All of those links are comparing dollars rather than percentages. It's obvious that a given percentage of $400,000 is more than the same percentage of $40,000.

> That's an insane thing to do in an economy that's already breaking records for inequality.

The cause of inequality isn't taxes, it's market consolidation. Rich people are rich because they own a large fraction of a megacorp. Under the existing system, higher corporate taxes, if anything, increase market consolidation because massive international corporations can use cross-border avoidance mechanisms whereas smaller purely domestic corporations can't, so they're effectively a tax on businesses too small to get out of them.

> That's not what these are.

It's essentially what they are, and the rate reduction in the lower brackets was slightly more. The highest bracket was lowered by 2.6% whereas the brackets from ~$12k to ~$100k were each lowered by 3%. And as a percentage of taxes paid, 39.6% was only 7% more than 37% at the top, whereas for the working poor 15% had been 25% more than the current 12%.

> Trillions of dollars are trillions of dollars.

You can turn any annual amount into trillions of dollars by multiplying it by an arbitrary number of years. And the only reason it can get so big so fast is that the US government spends a stupefying amount of money, so if you reduce it by even a small percentage it's a big number.

> Money IS a zero sum game

This is definitely false and is one of the major fallacies in the taxes vs. inequality problem.

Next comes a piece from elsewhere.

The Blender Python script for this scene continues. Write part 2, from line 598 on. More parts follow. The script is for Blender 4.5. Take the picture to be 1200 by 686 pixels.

In general people don't actually store wealth as money. Rich people store it as stocks and things. So if you tax them, you're not causing them to have less cash, or even causing them to sell their car or mansion. You're causing them to sell stocks.

If the person you transfer the money to is doing anything with it other than buying the same exact stocks, you're reconfiguring the economy, which is very much not zero sum and could be negative or positive sum depending on who gets it and what they do with it.

But Wall St. and Main St. are somewhat isolated pools of money. Making a transfer from one to the other has effects not entirely unlike printing new money and handing it out, because it gets spent very differently than it would have otherwise. And this is the nasty part: The sources of inequality are money sinks.

If you're paying high rents because there is a housing shortage as a result of captured zoning boards inhibiting new construction, and all the tenants suddenly have more money, the rent is going up. That's one of the reasons you can't solve it with taxes. You have to address the actual causes of inequality -- market consolidation and regulatory capture. Otherwise the incumbents just take the money right back out of your pocket.